> _EXERCISE REQUIREMENTS_
All lines from the beginning of the listing through the line with "SC.view_settings.gamma=1.12" are to be copied word for word; the pictures are not.
*** INFORMATION SUPPLIED ***
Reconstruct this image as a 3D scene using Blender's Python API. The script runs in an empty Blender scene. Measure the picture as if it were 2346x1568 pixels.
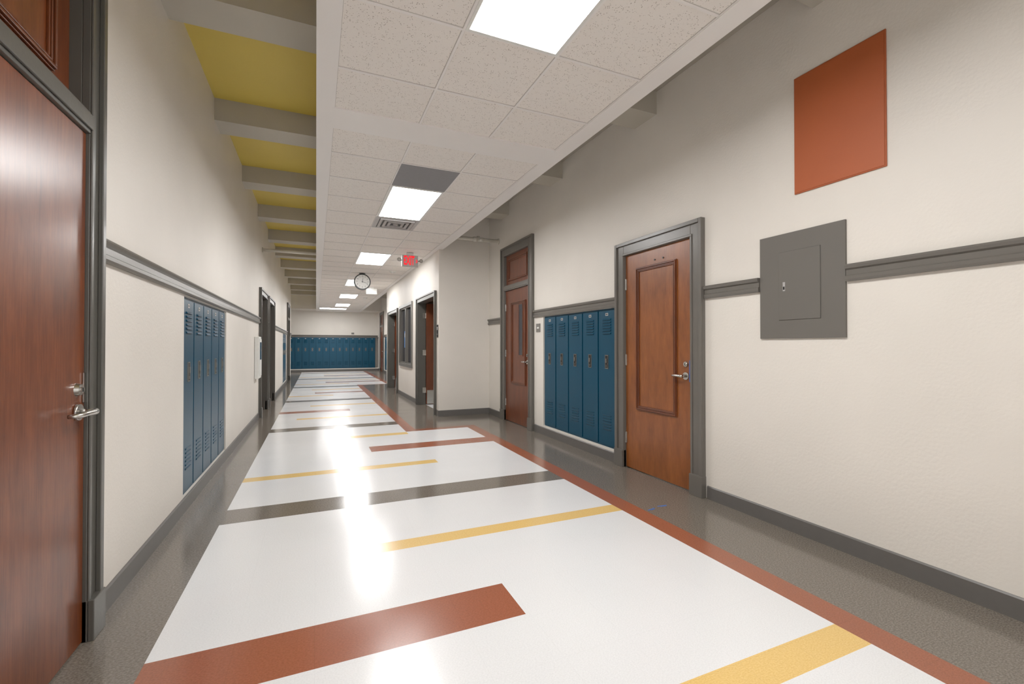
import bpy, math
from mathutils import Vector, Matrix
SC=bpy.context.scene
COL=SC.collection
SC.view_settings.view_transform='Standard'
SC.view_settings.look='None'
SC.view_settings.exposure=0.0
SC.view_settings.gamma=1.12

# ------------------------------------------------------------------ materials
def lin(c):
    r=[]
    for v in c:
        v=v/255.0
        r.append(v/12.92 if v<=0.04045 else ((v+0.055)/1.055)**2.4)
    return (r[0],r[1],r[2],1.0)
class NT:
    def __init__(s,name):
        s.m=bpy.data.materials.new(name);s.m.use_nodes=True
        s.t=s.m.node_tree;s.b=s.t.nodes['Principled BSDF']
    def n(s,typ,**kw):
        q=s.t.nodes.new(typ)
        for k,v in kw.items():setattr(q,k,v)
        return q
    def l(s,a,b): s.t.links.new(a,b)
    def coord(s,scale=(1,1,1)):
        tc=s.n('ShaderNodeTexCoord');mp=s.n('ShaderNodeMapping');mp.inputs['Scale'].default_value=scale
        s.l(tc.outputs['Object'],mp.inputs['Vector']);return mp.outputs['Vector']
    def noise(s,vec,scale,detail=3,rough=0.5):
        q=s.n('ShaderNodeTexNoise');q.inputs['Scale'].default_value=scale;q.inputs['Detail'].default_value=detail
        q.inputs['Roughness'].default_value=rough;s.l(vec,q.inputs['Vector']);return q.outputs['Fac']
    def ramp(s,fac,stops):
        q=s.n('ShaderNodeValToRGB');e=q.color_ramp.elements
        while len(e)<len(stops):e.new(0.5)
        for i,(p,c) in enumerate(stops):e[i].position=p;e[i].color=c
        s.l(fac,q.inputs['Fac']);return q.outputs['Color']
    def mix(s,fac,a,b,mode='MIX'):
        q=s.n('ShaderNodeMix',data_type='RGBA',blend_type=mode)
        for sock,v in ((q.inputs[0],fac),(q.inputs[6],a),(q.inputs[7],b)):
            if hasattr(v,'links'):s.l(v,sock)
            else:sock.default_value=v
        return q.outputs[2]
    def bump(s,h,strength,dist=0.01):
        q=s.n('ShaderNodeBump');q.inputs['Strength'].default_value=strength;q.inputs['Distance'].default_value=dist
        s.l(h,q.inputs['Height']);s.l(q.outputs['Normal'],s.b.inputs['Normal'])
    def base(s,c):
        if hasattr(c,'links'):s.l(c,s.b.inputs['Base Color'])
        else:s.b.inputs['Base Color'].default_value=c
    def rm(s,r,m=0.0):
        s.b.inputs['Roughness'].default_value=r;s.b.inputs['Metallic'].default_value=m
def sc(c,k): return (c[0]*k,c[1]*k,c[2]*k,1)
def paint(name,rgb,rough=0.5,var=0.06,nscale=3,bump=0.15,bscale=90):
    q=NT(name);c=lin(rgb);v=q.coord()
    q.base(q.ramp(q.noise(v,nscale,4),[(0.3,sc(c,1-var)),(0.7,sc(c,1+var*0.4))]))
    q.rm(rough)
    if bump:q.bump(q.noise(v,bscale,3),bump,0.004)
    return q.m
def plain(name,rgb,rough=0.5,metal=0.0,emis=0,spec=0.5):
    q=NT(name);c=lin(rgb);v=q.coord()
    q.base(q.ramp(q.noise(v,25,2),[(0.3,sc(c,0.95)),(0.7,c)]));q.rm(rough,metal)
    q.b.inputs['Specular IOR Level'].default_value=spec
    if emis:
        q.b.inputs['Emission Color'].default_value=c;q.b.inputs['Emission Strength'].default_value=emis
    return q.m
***
> _FINISHED TASK_
Reconstruct this image as a 3D scene using Blender's Python API. The script runs in an empty Blender scene. Measure the picture as if it were 2346x1568 pixels.
import bpy, math
from mathutils import Vector, Matrix
SC=bpy.context.scene
COL=SC.collection
SC.view_settings.view_transform='Standard'
SC.view_settings.look='None'
SC.view_settings.exposure=0.0
SC.view_settings.gamma=1.12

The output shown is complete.